▶ [What to do]: Keep the pictures out and restate every record exactly.

──────── Record list ────────

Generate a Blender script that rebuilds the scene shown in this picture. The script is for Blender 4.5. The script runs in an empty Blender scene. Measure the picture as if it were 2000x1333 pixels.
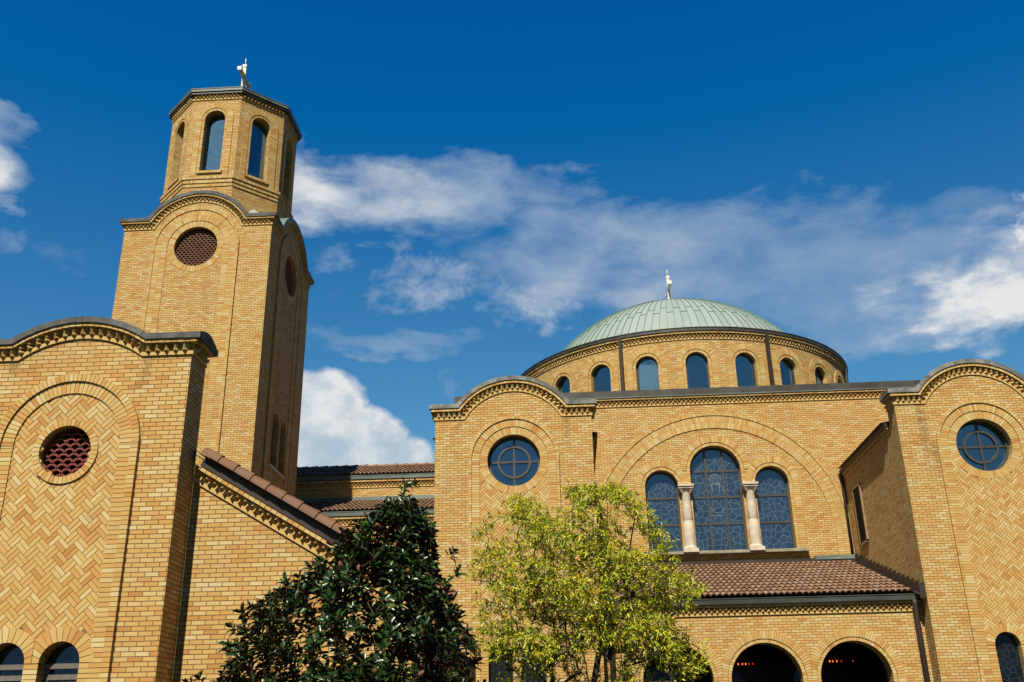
import bpy, bmesh, math, random
from math import sin, cos, pi, sqrt, floor, atan2, asin, acos, radians
from mathutils import Vector, Matrix
from mathutils.geometry import delaunay_2d_cdt

sc = bpy.context.scene
C = sc.collection
H = 1.65                      # eye height: all heights below are written from eye level and lifted by H when built

# ------------------------------------------------------------------ camera
cd = bpy.data.cameras.new('camera'); cam = bpy.data.objects.new('camera', cd); C.objects.link(cam)
cd.sensor_width = 36.0; cd.lens = 34.99; cd.clip_start = 0.1; cd.clip_end = 2000
r = Vector((0.9981, 0.0585, -0.0174)); u = Vector((0.0384, -0.3792, 0.9245)); f = Vector((-0.0475, 0.9235, 0.3807))
f.normalize(); r = (r - f*r.dot(f)).normalized(); u = r.cross(f)
mw = Matrix((r, u, -f)).transposed().to_4x4(); mw.translation = Vector((0, 0, H))
cam.matrix_world = mw
sc.camera = cam

# ------------------------------------------------------------------ light
SUN_EL, SUN_AZ = 50.0, 11.0    # sun behind the viewer, a little to the left
sd = bpy.data.lights.new('sun', 'SUN'); sun = bpy.data.objects.new('sun', sd); C.objects.link(sun)
sd.energy = 5.0; sd.angle = radians(0.5); sd.color = (1.0, 0.945, 0.80)
sv = Vector((-sin(radians(SUN_AZ))*cos(radians(SUN_EL)), -cos(radians(SUN_AZ))*cos(radians(SUN_EL)), sin(radians(SUN_EL))))
sun.rotation_euler = sv.to_track_quat('Z', 'Y').to_euler(); sun.location = sv*80
sc.view_settings.view_transform = 'Standard'; sc.view_settings.look = 'None'
sc.view_settings.exposure = 0.62; sc.view_settings.gamma = 1.0
sc.cycles.max_bounces = 6; sc.cycles.diffuse_bounces = 1; sc.cycles.transparent_max_bounces = 8
sc.cycles.use_denoising = True

# ------------------------------------------------------------------ node helper
class N:
    def __init__(s, nt): s.nt = nt
    def new(s, t, **k):
        n = s.nt.nodes.new(t)
        for a, b in k.items(): setattr(n, a, b)
        return n
    def put(s, sock, v):
        if v is None: return
        if hasattr(v, 'is_linked'): s.nt.links.new(v, sock)
        else: sock.default_value = v
    def m(s, op, a, b=None, c=None, clamp=False):
        n = s.new('ShaderNodeMath', operation=op); n.use_clamp = clamp
        for i, v in enumerate((a, b, c)): s.put(n.inputs[i], v)
        return n.outputs[0]
    def ss(s, v, a, b):
        n = s.new('ShaderNodeMapRange', interpolation_type='SMOOTHSTEP')
        s.put(n.inputs[0], v); s.put(n.inputs[1], a); s.put(n.inputs[2], b)
        return n.outputs[0]
    def mix(s, fac, a, b, mode='MIX'):
        n = s.new('ShaderNodeMix', data_type='RGBA', blend_type=mode)
        s.put(n.inputs[0], fac); s.put(n.inputs[6], a); s.put(n.inputs[7], b)
        return n.outputs[2]
    def ramp(s, fac, stops):
        n = s.new('ShaderNodeValToRGB'); e = n.color_ramp.elements
        while len(e) < len(stops): e.new(0.5)
        for i, (p, c) in enumerate(stops):
            e[i].position = p; e[i].color = (*c, 1)
        s.put(n.inputs[0], fac); return n.outputs[0]
    def noise(s, vec, scale, detail=2, rough=.5, dist=0, dim='3D'):
        n = s.new('ShaderNodeTexNoise', noise_dimensions=dim)
        s.put(n.inputs['Vector'], vec); s.put(n.inputs['Scale'], scale); s.put(n.inputs['Detail'], detail)
        s.put(n.inputs['Roughness'], rough); s.put(n.inputs['Distortion'], dist)
        return n.outputs[0]
    def comb(s, x, y, z=0.0):
        n = s.new('ShaderNodeCombineXYZ')
        for i, v in enumerate((x, y, z)): s.put(n.inputs[i], v)
        return n.outputs[0]
    def sep(s, v):
        n = s.new('ShaderNodeSeparateXYZ'); s.put(n.inputs[0], v); return n.outputs

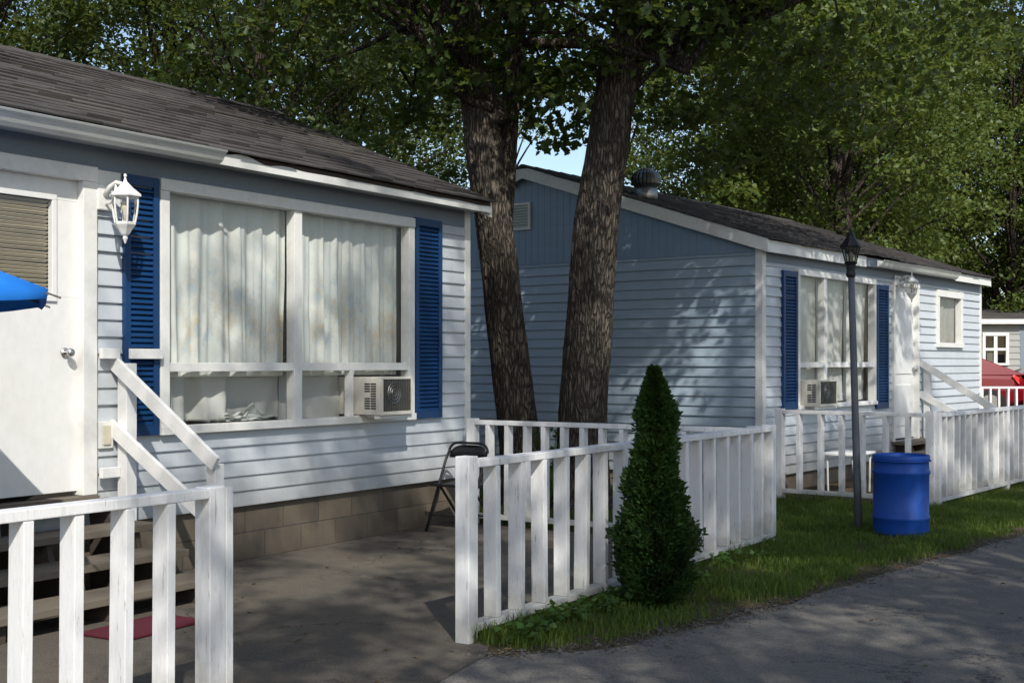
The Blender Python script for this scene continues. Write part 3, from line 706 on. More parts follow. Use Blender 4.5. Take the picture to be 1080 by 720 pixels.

────────

▶ [Expected answer]:
Generate a Blender script that rebuilds the scene shown in this picture. The script is for Blender 4.5. The script runs in an empty Blender scene. Measure the picture as if it were 2000x1333 pixels.
import bpy, bmesh, math, random
from math import sin, cos, pi, sqrt, floor, atan2, asin, acos, radians
from mathutils import Vector, Matrix
from mathutils.geometry import delaunay_2d_cdt

sc = bpy.context.scene
C = sc.collection
H = 1.65                      # eye height: all heights below are written from eye level and lifted by H when built

# ------------------------------------------------------------------ camera
cd = bpy.data.cameras.new('camera'); cam = bpy.data.objects.new('camera', cd); C.objects.link(cam)
cd.sensor_width = 36.0; cd.lens = 34.99; cd.clip_start = 0.1; cd.clip_end = 2000
r = Vector((0.9981, 0.0585, -0.0174)); u = Vector((0.0384, -0.3792, 0.9245)); f = Vector((-0.0475, 0.9235, 0.3807))
f.normalize(); r = (r - f*r.dot(f)).normalized(); u = r.cross(f)
mw = Matrix((r, u, -f)).transposed().to_4x4(); mw.translation = Vector((0, 0, H))
cam.matrix_world = mw
sc.camera = cam

# ------------------------------------------------------------------ light
SUN_EL, SUN_AZ = 50.0, 11.0    # sun behind the viewer, a little to the left
sd = bpy.data.lights.new('sun', 'SUN'); sun = bpy.data.objects.new('sun', sd); C.objects.link(sun)
sd.energy = 5.0; sd.angle = radians(0.5); sd.color = (1.0, 0.945, 0.80)
sv = Vector((-sin(radians(SUN_AZ))*cos(radians(SUN_EL)), -cos(radians(SUN_AZ))*cos(radians(SUN_EL)), sin(radians(SUN_EL))))
sun.rotation_euler = sv.to_track_quat('Z', 'Y').to_euler(); sun.location = sv*80
sc.view_settings.view_transform = 'Standard'; sc.view_settings.look = 'None'
sc.view_settings.exposure = 0.62; sc.view_settings.gamma = 1.0
sc.cycles.max_bounces = 6; sc.cycles.diffuse_bounces = 1; sc.cycles.transparent_max_bounces = 8
sc.cycles.use_denoising = True

# ------------------------------------------------------------------ node helper
class N:
    def __init__(s, nt): s.nt = nt
    def new(s, t, **k):
        n = s.nt.nodes.new(t)
        for a, b in k.items(): setattr(n, a, b)
        return n
    def put(s, sock, v):
        if v is None: return
        if hasattr(v, 'is_linked'): s.nt.links.new(v, sock)
        else: sock.default_value = v
    def m(s, op, a, b=None, c=None, clamp=False):
        n = s.new('ShaderNodeMath', operation=op); n.use_clamp = clamp
        for i, v in enumerate((a, b, c)): s.put(n.inputs[i], v)
        return n.outputs[0]
    def ss(s, v, a, b):
        n = s.new('ShaderNodeMapRange', interpolation_type='SMOOTHSTEP')
        s.put(n.inputs[0], v); s.put(n.inputs[1], a); s.put(n.inputs[2], b)
        return n.outputs[0]
    def mix(s, fac, a, b, mode='MIX'):
        n = s.new('ShaderNodeMix', data_type='RGBA', blend_type=mode)
        s.put(n.inputs[0], fac); s.put(n.inputs[6], a); s.put(n.inputs[7], b)
        return n.outputs[2]
    def ramp(s, fac, stops):
        n = s.new('ShaderNodeValToRGB'); e = n.color_ramp.elements
        while len(e) < len(stops): e.new(0.5)
        for i, (p, c) in enumerate(stops):
            e[i].position = p; e[i].color = (*c, 1)
        s.put(n.inputs[0], fac); return n.outputs[0]
    def noise(s, vec, scale, detail=2, rough=.5, dist=0, dim='3D'):
        n = s.new('ShaderNodeTexNoise', noise_dimensions=dim)
        s.put(n.inputs['Vector'], vec); s.put(n.inputs['Scale'], scale); s.put(n.inputs['Detail'], detail)
        s.put(n.inputs['Roughness'], rough); s.put(n.inputs['Distortion'], dist)
        return n.outputs[0]
    def comb(s, x, y, z=0.0):
        n = s.new('ShaderNodeCombineXYZ')
        for i, v in enumerate((x, y, z)): s.put(n.inputs[i], v)
        return n.outputs[0]
    def sep(s, v):
        n = s.new('ShaderNodeSeparateXYZ'); s.put(n.inputs[0], v); return n.outputs

The Blender Python script for this scene continues. Write part 3, from line 706 on. More parts follow. Use Blender 4.5. Take the picture to be 1080 by 720 pixels.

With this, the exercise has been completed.